El relato gráfico se cierne al criterio casi geológico de las distintas capas indicadas. No puede abstraerse de la nostalgia del pasado. Arranca desde las marismas en el delta. Las brumas matinales envuelven con velo hamiltoniano cultivos y chozas agrícolas. En la lejanía se vislumbran algunos tejados con las puntas afiladas hacia el cielo como indicadores de próximos contrapicados que la cámara se verá obligada a realizar. Aparecen los primeros personajes. Un campesino transporta dos calderos de agua con percha colgada al hombro; otro, con amplia sonrisa y pantalones remangados, nos enseña un hermoso pez cogido en alguna acequia cercana. Van desfilando barcas a remo, jardines y triciclos. Rincones y cocinas de barrios humildes son el preámbulo de la urbe atosigante.

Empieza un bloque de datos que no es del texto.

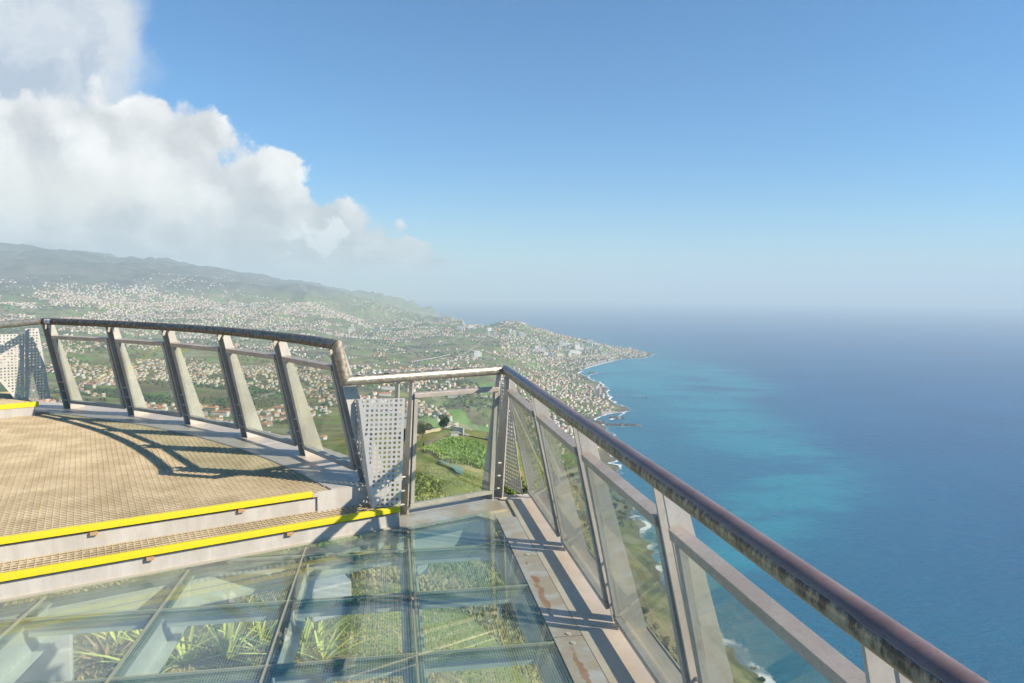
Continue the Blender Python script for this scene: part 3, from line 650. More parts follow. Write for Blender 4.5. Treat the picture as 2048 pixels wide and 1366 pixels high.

La ciudad está repleta de carteles y anuncios verticales, amontonados por el efecto de un teleobjetivo, en sugerente caligrafía local. Una viandante mira al callejero para orientarse, su vestimenta tiene trazos occidentales. El movimiento de las gentes marca estelas en el negativo; la lluvia se capta a través de los cristales de un coche. Los puentes y el puerto, gabarras, cargueros y transbordadores, se mezclan con el trafico rodado. Las piruetas de las autovías están presididas por auténticos gigantes arquitectónicos. Pero el fotógrafo sabe que al pie de estas grandes moles de pisos y oficinas discurre la vida y no ha pasado por alto el detalle. El portero del hotel, los vendedores ambulantes, la cocinera o el tenderete de patos desplumados pasan también ante su objetivo. Una inmensa escultura de una mano sosteniendo un móvil y una inmensa panorámica cierran el recorrido.

Este reportaje, llevado a cabo en base a una loable estética de los años cincuenta y sesenta, hubiera agradecido, para mejor perfilar su idea central de futuro, espasmos visuales más frescos e innovadores.